Zimbabwe

Family of six now requires ZW$110 550 for monthly expenses

By Alois Vinga

THE cost of living for a family of six has shot up to a whooping ZW$110 550 for monthly expenses, Zimbabwe National Statistics Agency (ZIMSTAT) latest data for June 2022 has revealed.

During the period under review, the Total Consumption Poverty Line (TCPL) for one person rose to ZW$18 425.

“This means that a family of six now requires ZW$110 550 to meet both non-food and food items as at June 2022 in order not to be deemed poor. This represents an increase of 31.2 percent when compared to the May 2022 figure of ZW$14,041.38,” said ZIMSTAT.

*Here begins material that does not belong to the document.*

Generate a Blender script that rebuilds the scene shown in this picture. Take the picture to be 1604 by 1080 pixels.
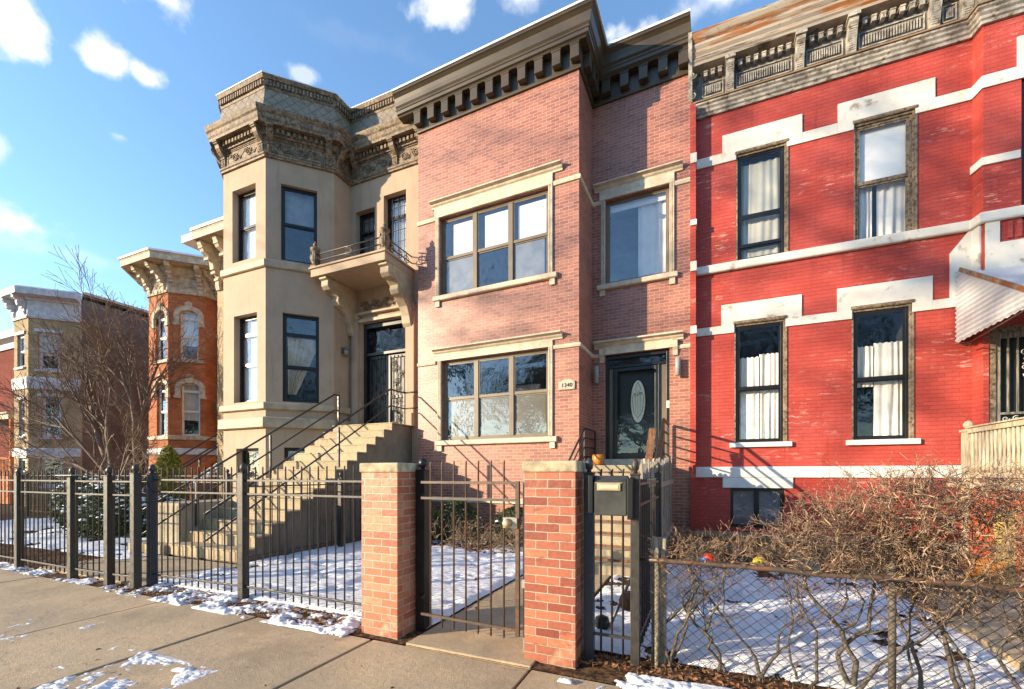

The data shows that food needs are among the most expensive with one person requiring ZW$13 875 per month just to meet consumption needs.

The statistics agency reported that the month on month inflation rate during the review period gained 9,7% to close the month at 30,7%.

The year-on-year inflation rate for the month of June 2022 as measured by the all items Consumer Price Index (CPI) stood at 191,6%.

This means that prices as measured by the all items CPI increased by an average of 191.6 percent between June 2021 and June 2022.

The developments fly in the face of already struggling citizens whose salaries have not kept pace with the inflationary developments obtaining in the economy with the majority of citizens currently earning salaries which are way below ZW$50 000 mark.

Recently boarding schools and other tertiary learning institutions moved to demand fees top up from parents citing that the initially paid fees could no longer meet the daily operational demands.

The tide of surging inflation is however currently not synonymous to Zimbabwe alone as it comes on the  back of rising global inflation triggered by the impact of Russia/Ukraine war’s impact on  supply chain  disruptions.

In the European Union inflation is currently hovering at an average of 8,1% with the United Kingdom 9% with the United States battling  8,3% rate as of May 2022.

The perpetuation of the disturbances have prompted unending fuel prices which will all have a huge impact likely to frustrate ongoing economic reforms in countries which had tabled recovery plans like Zimbabwe.